Metaphoric subterfuge is the presentation of something essential in the guise of another external object. The linking together of such discrete objects (such as in William Blakes' poem, "The Rose") causes a blending together of the two objects being compared. Metaphoric art is the blending together of two moments of experience so as to provide us with another moment, a third moment, a third moment of immediate experiential certainty-which then transforms itself into some kind of truth, poetic or psychological or whatever. To grasp a metaphor, we must be able to provide the metaphor with a contribution from ourselves: an act of perceiving, which implies an act of appreciation. Our act of appreciative perception draws us into a partnership with metaphor. Subject (we) and object (metaphoric construct) are joined in that relationship of subject and object. But then, almost immediately, the object (the metaphor) becomes the subject and we the object, in that the metaphor has caused us to appreciate by perceiving. This reciprocity constitutes life itself. In addition, metaphor defines more sharply the members of its construct; metaphor reveals essentials about both members (i.e., for example, a woman and a rose are both beautiful and both are characterized by an aroma, a fragrance that acts powerfully upon the male; one reminds us of the other). The taunting mind and the endlessly running questions are applying a terrible and destructive force against the fictive ego's psyche.
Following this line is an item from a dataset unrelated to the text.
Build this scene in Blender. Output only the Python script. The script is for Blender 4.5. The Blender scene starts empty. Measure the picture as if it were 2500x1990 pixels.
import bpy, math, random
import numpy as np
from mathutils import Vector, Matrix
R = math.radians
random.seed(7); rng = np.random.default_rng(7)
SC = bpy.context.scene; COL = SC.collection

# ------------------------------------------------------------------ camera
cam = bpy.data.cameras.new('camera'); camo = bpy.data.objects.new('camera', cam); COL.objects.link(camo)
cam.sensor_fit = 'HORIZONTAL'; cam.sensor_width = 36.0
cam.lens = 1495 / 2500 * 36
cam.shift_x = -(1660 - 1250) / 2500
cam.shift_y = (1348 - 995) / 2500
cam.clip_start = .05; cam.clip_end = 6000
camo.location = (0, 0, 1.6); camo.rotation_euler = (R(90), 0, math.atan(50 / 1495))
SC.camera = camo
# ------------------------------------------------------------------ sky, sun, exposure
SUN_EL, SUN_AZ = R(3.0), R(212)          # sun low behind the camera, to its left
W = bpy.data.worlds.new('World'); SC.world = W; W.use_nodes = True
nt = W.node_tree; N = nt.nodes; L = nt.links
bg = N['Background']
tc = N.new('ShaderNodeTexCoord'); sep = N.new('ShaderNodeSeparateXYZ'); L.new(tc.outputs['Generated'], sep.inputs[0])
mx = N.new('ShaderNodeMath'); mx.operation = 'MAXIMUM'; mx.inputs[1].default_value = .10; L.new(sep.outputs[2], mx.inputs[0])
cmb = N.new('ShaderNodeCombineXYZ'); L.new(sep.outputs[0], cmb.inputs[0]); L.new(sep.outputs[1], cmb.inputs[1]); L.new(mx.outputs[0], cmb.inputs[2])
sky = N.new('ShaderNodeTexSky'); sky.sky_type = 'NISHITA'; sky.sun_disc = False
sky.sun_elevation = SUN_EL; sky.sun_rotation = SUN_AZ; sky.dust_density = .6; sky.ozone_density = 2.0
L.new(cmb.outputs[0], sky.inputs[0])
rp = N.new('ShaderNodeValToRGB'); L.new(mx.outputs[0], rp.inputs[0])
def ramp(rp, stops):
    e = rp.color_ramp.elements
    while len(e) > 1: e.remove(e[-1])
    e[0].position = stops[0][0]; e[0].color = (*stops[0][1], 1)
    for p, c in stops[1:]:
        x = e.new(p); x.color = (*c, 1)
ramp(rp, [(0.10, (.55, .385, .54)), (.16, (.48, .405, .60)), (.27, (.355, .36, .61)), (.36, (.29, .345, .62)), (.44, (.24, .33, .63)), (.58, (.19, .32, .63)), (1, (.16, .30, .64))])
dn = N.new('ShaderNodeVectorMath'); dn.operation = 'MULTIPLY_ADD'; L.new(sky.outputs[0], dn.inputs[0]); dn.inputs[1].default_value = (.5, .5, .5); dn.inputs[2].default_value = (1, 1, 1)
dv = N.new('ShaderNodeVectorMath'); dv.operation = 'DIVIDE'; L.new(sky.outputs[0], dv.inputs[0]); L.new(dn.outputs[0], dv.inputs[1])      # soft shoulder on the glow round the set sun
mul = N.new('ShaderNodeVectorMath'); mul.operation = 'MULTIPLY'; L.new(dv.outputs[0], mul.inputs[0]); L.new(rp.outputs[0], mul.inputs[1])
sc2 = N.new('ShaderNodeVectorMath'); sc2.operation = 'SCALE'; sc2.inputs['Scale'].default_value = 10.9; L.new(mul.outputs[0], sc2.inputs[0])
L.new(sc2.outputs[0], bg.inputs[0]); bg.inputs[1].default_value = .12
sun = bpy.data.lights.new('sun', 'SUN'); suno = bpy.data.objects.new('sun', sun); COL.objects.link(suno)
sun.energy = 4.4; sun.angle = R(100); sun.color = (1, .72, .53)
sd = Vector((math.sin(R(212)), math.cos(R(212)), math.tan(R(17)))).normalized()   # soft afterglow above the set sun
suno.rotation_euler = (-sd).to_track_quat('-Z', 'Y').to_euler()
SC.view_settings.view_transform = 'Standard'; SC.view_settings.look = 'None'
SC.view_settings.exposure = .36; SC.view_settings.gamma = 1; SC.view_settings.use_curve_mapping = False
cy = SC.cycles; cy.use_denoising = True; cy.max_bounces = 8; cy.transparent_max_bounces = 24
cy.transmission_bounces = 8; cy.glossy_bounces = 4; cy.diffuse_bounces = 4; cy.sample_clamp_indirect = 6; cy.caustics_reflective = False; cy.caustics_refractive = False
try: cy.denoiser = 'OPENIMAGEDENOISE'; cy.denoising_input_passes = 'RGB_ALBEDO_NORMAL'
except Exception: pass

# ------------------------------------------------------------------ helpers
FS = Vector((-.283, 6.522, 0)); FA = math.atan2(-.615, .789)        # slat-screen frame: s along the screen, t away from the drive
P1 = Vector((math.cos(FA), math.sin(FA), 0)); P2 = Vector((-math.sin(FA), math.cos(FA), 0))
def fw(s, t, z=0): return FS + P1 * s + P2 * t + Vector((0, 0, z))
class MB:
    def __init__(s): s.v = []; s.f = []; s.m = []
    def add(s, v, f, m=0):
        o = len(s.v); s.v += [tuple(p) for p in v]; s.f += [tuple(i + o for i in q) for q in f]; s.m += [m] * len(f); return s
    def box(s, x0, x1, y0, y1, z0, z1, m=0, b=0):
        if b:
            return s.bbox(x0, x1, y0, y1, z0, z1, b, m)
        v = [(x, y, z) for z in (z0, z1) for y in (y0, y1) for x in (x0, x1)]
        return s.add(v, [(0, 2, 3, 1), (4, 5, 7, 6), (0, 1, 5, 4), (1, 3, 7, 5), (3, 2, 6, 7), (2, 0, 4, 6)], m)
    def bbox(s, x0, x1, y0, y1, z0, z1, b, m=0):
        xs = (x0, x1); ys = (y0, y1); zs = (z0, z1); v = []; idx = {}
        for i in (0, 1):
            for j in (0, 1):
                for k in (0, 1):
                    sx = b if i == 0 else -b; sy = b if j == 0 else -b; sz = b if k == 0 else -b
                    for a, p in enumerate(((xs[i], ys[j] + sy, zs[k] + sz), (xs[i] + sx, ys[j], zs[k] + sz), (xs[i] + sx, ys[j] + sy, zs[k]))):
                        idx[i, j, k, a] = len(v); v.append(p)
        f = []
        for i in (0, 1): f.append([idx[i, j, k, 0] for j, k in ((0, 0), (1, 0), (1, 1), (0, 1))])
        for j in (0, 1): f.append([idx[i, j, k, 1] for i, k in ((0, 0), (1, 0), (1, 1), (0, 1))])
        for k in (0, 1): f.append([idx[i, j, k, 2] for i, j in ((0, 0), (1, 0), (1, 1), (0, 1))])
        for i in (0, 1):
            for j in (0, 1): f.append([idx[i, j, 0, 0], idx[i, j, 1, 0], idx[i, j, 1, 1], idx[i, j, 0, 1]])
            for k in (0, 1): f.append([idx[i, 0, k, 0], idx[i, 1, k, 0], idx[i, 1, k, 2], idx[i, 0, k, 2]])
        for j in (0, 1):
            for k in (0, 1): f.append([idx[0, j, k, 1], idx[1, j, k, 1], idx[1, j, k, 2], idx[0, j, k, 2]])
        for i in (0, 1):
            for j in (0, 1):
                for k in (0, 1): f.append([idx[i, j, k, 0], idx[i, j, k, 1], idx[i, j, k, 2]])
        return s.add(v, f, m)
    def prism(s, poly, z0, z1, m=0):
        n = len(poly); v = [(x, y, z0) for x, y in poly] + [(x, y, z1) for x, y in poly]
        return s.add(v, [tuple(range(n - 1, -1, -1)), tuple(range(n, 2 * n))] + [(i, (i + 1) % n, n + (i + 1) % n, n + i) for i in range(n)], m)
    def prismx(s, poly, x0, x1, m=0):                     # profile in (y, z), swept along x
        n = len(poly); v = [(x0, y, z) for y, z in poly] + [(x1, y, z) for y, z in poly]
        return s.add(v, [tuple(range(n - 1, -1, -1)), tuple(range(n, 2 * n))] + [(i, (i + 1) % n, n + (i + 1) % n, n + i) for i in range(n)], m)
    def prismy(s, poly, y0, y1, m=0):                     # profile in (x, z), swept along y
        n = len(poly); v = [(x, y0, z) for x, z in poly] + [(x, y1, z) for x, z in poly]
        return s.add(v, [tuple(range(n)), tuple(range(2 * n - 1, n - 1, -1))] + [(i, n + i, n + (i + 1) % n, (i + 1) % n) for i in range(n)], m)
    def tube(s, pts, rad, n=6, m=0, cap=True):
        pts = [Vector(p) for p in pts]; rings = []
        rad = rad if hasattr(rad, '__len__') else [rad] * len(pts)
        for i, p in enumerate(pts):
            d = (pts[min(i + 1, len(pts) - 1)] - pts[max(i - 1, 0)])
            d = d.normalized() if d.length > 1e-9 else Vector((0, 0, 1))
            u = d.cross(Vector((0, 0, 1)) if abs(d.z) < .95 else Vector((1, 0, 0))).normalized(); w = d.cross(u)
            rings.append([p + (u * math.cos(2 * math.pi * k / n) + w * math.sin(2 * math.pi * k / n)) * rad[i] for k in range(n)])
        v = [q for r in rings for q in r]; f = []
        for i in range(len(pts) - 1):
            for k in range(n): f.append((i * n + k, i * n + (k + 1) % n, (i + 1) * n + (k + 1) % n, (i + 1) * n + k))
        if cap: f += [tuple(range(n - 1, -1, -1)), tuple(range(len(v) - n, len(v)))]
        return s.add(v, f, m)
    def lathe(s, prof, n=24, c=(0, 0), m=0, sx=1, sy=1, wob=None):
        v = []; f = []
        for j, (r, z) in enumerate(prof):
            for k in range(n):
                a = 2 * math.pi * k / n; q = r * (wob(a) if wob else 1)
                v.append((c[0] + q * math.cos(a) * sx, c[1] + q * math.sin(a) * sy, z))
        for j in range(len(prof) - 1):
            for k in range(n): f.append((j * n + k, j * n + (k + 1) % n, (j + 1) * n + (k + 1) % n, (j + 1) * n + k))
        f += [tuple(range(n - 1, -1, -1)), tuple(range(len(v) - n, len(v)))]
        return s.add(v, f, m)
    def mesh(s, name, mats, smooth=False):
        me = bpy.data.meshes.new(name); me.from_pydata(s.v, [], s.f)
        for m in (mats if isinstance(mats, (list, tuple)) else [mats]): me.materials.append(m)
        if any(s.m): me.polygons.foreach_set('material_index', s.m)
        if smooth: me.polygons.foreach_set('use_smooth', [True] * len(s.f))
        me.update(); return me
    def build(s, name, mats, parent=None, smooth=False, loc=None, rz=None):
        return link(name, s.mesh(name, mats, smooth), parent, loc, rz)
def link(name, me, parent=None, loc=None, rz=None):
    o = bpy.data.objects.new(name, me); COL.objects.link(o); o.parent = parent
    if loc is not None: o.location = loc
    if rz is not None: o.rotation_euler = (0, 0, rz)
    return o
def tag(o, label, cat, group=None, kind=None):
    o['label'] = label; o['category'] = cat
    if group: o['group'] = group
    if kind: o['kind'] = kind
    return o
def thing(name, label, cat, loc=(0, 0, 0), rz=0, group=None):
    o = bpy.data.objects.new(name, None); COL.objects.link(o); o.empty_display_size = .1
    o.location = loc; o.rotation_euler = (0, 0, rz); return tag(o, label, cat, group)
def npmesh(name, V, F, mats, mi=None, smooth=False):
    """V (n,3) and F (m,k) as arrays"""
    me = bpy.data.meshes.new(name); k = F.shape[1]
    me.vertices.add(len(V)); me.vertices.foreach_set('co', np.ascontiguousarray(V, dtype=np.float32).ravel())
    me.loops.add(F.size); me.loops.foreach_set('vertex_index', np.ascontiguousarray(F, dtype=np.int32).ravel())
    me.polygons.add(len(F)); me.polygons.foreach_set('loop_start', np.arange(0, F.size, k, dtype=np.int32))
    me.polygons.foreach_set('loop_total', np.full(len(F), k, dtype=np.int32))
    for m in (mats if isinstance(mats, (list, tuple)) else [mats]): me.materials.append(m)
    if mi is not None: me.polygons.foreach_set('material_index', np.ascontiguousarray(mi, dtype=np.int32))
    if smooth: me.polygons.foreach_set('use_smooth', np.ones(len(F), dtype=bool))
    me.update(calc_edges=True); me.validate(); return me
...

In case we missed this opening metaphor as metaphor, the writer follows it up with an explicit simile, "like a hamster on a wheel." A hamster is not compelled by an outside force to run on its wheel. It chooses to do so. The questions taunt and run in the fictive ego's mind because he chooses to allow them to do so. He allows them to do so because he knows that they are crucial questions, even though he is unable to face them truthfully and deal with them forthrightly. We might want to recognize and remember the shape of the wheel.

Warwick has given us an opening sentence that on the surface is a vivid and accurate description of a young man's tortured mind. But we are uneasy because we suspect that there is more here than we immediately are able to perceive. There is something more here than the words and their apparent meanings themselves that we are vaguely perceiving. Subconsciously we become uneasy and begin vaguely to suspect and expect more than what we seem to be receiving from the writer. Will we be given more? Will the opening promise of hidden-things-to-be-revealed be fulfilled?